In practice, it helps most when I can make the task precise and measurable.
When Codex compounds value
I use Codex in three repeatable lanes:
- Boilerplate and migration: create many similar files without hand-copy errors.
- Refactor sweeps: repetitive naming, import cleanup, mechanical refactors.
- Test support: generate starter tests for known function boundaries.
The rule is boring and effective:
- I define the scope (
exact path,exact files,exact language). - I define acceptance criteria (
build/lint, and one behavior check). - I apply only what is mechanical.
- I review for behavior drift before merge.
What to avoid assigning to it
The obvious mistakes are the expensive ones:
- handing it broad architecture decisions,
- asking for “fix this module” without invariants,
- using generated output as final implementation when there is no validation.

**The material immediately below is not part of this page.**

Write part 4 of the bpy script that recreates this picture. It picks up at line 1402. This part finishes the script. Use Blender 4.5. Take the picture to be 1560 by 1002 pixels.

I stopped asking it for design conclusions and started asking it for candidate implementations.
A practical split that keeps quality up
Safe codex work
- API schema updates with deterministic input/output,
- migration helper scripts,
- routine code comments and docs for already-known logic.
Human-led work
- deciding contract boundaries,
- changing failure behavior,
- and any patch with unclear blast radius.
My minimum guardrail loop
npm run lint
npm run build
npm run test || true
Then I read the diff for:
- behavioral surprises,
- changed assumptions,
- or any new coupling.
Conclusion
I still use Codex every day. I just use it in the lane it wins: repetitive execution. That trade keeps both speed and control.